There is evidence that when mothers allege domestic violence in a custody case, the alleged abuser can become more likely to gain custody of their child. George Washington University law professor Joan Meier analyzed 10 years’ of published custody rulings in the U.S. and found that mothers lost custody after saying their ex was abusive 26% of the time. The court disbelieved most mothers’ claims of abuse, but women could lose custody of their children even when a judge did believe them. In 14% of cases in which the judge acknowledged intimate partner violence, mothers still lost custody. When judges believed fathers committed child physical abuse, mothers still lost custody of their endangered children 20% of the time.

“Fathers get much more out of custody courts than mothers do,” Meier told the Texas Observer, “at the expense of children.” She’s found that fathers frequently claim in court that the mother is lying to alienate his children from him; sometimes, courts seemed to operate under the assumption that this is happening even when the father does not bring such claims.

Following that pattern, in 2017, a family court granted Piqui’s father partial custody, even though the boy said his father wanted to hurt his mother, and even though Estevez repeatedly told authorities he was a danger to herself and her son and she formally sought a restraining order against him that detailed frightening abuse.
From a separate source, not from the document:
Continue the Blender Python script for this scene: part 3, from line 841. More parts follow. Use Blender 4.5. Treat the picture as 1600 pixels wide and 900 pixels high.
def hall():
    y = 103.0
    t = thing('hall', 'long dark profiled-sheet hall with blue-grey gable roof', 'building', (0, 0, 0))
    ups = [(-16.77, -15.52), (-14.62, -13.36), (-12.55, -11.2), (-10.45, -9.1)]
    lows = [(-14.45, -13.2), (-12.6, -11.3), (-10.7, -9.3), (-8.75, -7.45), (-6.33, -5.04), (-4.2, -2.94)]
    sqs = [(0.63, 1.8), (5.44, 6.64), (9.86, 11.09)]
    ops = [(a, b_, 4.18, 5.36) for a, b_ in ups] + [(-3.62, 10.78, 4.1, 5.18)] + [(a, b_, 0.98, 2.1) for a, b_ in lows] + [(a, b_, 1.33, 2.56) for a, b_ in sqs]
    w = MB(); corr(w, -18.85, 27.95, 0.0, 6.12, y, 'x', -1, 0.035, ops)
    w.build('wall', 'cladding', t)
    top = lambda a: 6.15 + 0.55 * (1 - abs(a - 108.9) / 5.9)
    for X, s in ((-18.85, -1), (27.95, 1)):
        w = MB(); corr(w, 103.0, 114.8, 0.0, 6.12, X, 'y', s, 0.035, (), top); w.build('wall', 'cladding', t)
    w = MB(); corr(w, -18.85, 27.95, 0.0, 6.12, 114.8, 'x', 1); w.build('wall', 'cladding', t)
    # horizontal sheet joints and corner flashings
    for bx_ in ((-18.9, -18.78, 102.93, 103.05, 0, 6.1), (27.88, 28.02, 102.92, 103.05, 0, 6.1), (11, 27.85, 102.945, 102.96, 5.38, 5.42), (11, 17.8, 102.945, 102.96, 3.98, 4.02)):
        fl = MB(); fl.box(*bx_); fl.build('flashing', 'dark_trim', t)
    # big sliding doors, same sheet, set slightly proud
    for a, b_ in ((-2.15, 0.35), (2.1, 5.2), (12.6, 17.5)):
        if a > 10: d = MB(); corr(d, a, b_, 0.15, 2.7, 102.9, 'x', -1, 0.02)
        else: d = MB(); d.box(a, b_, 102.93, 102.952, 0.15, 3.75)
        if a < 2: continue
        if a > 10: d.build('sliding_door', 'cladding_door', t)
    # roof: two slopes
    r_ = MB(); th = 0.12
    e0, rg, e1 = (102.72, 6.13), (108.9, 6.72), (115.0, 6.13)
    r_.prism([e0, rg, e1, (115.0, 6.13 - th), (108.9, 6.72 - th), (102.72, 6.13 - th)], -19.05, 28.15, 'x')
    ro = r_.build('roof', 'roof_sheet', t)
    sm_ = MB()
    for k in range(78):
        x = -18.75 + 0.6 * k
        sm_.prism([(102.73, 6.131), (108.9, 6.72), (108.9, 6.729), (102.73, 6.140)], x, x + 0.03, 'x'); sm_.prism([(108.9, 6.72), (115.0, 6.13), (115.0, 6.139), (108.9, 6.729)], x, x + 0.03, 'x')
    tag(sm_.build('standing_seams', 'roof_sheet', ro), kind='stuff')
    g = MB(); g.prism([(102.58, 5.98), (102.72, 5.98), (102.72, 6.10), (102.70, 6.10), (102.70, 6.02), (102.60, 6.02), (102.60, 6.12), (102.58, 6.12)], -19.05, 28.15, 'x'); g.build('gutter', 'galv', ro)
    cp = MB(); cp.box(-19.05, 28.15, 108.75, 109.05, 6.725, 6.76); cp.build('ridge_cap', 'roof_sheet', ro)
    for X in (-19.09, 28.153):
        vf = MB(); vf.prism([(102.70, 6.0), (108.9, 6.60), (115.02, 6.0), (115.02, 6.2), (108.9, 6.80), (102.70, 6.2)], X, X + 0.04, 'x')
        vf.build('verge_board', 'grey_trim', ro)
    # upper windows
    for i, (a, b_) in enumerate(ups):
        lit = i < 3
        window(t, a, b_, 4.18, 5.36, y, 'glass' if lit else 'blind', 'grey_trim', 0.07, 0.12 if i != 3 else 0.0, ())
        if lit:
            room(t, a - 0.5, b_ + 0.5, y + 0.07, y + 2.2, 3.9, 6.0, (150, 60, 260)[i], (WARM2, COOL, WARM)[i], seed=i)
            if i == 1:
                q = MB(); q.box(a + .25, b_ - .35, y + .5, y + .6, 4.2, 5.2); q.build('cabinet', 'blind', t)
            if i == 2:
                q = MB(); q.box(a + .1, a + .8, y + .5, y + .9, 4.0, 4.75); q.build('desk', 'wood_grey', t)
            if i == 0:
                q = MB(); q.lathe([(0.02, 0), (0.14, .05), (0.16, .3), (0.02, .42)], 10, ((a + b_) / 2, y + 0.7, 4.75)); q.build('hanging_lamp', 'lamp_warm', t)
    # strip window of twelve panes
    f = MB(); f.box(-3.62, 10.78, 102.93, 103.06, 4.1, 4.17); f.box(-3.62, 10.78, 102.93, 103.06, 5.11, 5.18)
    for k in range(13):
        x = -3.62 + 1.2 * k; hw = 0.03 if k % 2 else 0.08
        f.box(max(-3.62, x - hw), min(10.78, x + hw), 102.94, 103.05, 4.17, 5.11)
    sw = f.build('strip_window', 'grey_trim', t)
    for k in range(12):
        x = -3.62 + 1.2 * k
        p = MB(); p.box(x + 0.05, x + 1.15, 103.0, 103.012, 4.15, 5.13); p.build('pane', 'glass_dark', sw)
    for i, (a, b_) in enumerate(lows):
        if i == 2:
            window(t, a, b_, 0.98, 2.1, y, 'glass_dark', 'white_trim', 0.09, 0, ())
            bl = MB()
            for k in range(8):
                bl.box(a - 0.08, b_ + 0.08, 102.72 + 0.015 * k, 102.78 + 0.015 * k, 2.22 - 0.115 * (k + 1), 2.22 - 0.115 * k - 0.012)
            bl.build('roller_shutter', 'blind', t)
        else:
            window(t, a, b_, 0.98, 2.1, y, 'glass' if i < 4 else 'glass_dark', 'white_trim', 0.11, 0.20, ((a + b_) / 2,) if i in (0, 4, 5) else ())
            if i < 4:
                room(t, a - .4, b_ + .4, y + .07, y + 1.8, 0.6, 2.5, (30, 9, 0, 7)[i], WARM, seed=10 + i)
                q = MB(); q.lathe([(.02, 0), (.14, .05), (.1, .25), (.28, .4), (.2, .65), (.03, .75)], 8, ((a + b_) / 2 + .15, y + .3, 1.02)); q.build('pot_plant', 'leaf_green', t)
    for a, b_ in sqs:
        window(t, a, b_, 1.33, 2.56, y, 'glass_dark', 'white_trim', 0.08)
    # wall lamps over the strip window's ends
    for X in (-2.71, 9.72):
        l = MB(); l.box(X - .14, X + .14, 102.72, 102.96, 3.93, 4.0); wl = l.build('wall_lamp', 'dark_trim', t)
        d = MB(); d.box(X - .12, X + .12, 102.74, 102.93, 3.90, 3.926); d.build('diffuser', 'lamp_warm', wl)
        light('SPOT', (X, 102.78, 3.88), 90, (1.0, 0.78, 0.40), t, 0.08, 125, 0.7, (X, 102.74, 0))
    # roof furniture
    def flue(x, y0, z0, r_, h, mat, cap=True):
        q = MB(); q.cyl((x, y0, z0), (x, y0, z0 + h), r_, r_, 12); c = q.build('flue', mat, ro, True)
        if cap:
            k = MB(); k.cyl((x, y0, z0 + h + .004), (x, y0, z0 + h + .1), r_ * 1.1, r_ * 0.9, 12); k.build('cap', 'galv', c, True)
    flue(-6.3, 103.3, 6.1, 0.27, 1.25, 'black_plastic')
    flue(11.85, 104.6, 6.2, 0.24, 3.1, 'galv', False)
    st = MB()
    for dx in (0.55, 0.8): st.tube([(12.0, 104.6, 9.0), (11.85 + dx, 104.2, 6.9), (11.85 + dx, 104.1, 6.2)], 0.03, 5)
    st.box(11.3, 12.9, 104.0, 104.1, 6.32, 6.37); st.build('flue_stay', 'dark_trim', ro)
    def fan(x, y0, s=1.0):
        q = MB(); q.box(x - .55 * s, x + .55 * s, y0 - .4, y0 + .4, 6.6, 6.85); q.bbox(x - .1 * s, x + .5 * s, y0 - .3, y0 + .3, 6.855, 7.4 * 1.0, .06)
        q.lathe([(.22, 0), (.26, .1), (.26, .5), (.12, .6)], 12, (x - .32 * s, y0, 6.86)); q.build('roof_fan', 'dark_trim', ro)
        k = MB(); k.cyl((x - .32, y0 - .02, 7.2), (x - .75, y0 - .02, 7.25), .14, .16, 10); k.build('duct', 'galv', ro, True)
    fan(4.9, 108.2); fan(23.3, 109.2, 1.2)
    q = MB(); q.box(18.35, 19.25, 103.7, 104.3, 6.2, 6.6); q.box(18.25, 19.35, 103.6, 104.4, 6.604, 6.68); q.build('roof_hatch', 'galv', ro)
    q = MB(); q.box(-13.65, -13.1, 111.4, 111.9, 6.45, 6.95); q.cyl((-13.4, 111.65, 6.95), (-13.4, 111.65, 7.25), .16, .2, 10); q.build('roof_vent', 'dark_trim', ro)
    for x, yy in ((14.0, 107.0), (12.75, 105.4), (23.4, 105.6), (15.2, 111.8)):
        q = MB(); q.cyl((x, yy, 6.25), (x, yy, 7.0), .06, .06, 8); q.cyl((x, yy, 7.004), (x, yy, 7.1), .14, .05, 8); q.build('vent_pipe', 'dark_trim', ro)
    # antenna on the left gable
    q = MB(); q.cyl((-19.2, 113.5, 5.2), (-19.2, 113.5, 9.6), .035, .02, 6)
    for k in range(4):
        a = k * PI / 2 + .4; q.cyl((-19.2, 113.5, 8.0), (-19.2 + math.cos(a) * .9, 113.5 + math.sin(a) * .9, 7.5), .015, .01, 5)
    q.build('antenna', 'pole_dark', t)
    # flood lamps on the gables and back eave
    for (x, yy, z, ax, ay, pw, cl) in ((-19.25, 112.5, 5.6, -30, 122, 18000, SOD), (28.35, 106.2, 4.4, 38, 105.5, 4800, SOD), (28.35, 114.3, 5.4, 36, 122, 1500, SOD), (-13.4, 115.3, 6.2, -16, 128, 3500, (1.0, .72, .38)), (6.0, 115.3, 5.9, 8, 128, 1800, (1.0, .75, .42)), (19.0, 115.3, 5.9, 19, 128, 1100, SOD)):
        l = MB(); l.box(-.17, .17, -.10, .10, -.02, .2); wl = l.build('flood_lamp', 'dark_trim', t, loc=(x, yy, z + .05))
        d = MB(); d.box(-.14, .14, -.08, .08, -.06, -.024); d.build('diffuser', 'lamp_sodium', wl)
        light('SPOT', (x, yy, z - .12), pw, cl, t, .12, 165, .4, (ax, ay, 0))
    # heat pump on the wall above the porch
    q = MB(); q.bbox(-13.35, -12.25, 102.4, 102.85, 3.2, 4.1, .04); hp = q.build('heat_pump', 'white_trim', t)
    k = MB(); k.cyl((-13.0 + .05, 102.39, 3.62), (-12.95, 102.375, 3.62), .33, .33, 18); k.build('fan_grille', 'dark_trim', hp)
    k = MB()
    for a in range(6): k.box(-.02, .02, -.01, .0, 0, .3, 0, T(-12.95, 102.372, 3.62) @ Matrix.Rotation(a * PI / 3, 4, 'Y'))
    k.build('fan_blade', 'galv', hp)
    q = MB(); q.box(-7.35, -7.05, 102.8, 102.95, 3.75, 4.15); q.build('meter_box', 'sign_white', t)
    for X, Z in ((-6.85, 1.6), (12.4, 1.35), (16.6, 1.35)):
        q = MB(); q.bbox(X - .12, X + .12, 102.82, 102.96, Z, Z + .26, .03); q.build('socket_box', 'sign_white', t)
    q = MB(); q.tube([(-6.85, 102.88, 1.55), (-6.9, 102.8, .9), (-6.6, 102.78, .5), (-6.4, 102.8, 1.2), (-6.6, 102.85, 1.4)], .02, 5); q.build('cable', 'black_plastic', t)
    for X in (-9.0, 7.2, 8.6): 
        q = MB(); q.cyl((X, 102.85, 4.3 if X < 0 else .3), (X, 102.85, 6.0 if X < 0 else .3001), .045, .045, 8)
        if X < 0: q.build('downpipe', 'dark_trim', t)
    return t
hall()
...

The judge deemed him fit to care for the boy. Ultimately, the man admitted that he smothered Piqui to death and left his small body in the woods to spite Estevez.

There have been multiple pieces of legislation in response to Piqui’s murder. In 2018, Assemblywoman Blanca Rubio, D-Baldwin Park, introduced Piqui’s resolution, an unsuccessful bill that, among other things, would have encouraged more records to be kept of domestic violence and custody hearings.

In 2020, Sen. Susan Rubio ushered in a new law that required family court judges to consider coercive control — a psychological form of abuse — when making child custody determinations. Estevez testified in favor of the bill. Speaking before lawmakers, she referenced the way physical violence can be taken more seriously than psychological or emotional abuse. “Had I walked into the courtroom with a black eye or a broken arm,” she said, “perhaps the outcome would be different.”

Now, the senator is championing Piqui’s Law, which would require family court personnel, including judges, to receive ongoing training to better recognize and respond to domestic violence, child abuse and family trauma. In its current iteration, the bill says that the intent is for authorities to “make appropriate custody decisions that prioritize child safety and well-being.”